Exercise brief: Your copy of the material must match it exactly, except that pictures are dropped.
* begin Information supplied *
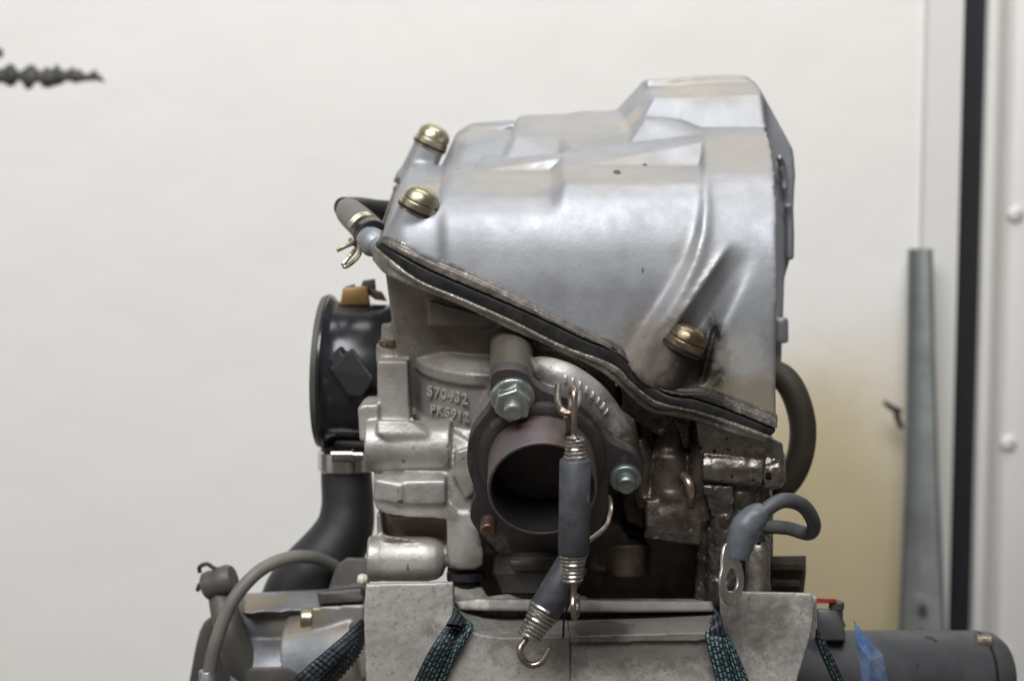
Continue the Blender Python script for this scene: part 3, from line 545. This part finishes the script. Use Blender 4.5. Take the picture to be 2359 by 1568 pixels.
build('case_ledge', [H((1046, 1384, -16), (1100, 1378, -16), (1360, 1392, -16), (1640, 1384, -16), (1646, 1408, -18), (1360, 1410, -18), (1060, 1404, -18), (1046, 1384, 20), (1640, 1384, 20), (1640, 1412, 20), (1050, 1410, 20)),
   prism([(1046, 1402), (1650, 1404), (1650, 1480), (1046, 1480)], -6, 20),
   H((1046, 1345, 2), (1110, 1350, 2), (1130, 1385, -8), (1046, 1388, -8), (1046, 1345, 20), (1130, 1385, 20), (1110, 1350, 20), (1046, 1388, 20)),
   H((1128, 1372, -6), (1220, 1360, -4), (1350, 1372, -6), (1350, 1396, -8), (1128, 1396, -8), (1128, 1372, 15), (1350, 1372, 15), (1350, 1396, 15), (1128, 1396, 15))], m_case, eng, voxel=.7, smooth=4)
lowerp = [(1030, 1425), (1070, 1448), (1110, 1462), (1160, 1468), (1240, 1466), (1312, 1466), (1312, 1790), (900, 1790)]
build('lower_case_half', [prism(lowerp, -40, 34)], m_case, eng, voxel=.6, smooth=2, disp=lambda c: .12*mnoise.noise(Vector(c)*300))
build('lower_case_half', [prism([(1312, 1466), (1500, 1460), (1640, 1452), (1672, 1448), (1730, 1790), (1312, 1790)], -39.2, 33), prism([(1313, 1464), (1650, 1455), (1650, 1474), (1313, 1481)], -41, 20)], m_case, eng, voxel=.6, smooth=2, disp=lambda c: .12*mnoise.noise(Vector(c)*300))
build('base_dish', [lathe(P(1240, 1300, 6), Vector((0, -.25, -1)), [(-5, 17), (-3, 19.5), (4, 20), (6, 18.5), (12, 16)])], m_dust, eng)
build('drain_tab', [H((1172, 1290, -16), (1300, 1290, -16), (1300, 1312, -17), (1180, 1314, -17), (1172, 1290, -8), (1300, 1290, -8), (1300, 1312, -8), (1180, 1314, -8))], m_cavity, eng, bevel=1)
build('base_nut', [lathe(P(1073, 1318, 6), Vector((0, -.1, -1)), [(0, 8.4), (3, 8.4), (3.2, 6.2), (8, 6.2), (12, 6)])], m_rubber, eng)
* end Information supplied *
Answer:
Continue the Blender Python script for this scene: part 3, from line 545. This part finishes the script. Use Blender 4.5. Take the picture to be 2359 by 1568 pixels.
build('case_ledge', [H((1046, 1384, -16), (1100, 1378, -16), (1360, 1392, -16), (1640, 1384, -16), (1646, 1408, -18), (1360, 1410, -18), (1060, 1404, -18), (1046, 1384, 20), (1640, 1384, 20), (1640, 1412, 20), (1050, 1410, 20)),
   prism([(1046, 1402), (1650, 1404), (1650, 1480), (1046, 1480)], -6, 20),
   H((1046, 1345, 2), (1110, 1350, 2), (1130, 1385, -8), (1046, 1388, -8), (1046, 1345, 20), (1130, 1385, 20), (1110, 1350, 20), (1046, 1388, 20)),
   H((1128, 1372, -6), (1220, 1360, -4), (1350, 1372, -6), (1350, 1396, -8), (1128, 1396, -8), (1128, 1372, 15), (1350, 1372, 15), (1350, 1396, 15), (1128, 1396, 15))], m_case, eng, voxel=.7, smooth=4)
lowerp = [(1030, 1425), (1070, 1448), (1110, 1462), (1160, 1468), (1240, 1466), (1312, 1466), (1312, 1790), (900, 1790)]
build('lower_case_half', [prism(lowerp, -40, 34)], m_case, eng, voxel=.6, smooth=2, disp=lambda c: .12*mnoise.noise(Vector(c)*300))
build('lower_case_half', [prism([(1312, 1466), (1500, 1460), (1640, 1452), (1672, 1448), (1730, 1790), (1312, 1790)], -39.2, 33), prism([(1313, 1464), (1650, 1455), (1650, 1474), (1313, 1481)], -41, 20)], m_case, eng, voxel=.6, smooth=2, disp=lambda c: .12*mnoise.noise(Vector(c)*300))
build('base_dish', [lathe(P(1240, 1300, 6), Vector((0, -.25, -1)), [(-5, 17), (-3, 19.5), (4, 20), (6, 18.5), (12, 16)])], m_dust, eng)
build('drain_tab', [H((1172, 1290, -16), (1300, 1290, -16), (1300, 1312, -17), (1180, 1314, -17), (1172, 1290, -8), (1300, 1290, -8), (1300, 1312, -8), (1180, 1314, -8))], m_cavity, eng, bevel=1)
build('base_nut', [lathe(P(1073, 1318, 6), Vector((0, -.1, -1)), [(0, 8.4), (3, 8.4), (3.2, 6.2), (8, 6.2), (12, 6)])], m_rubber, eng)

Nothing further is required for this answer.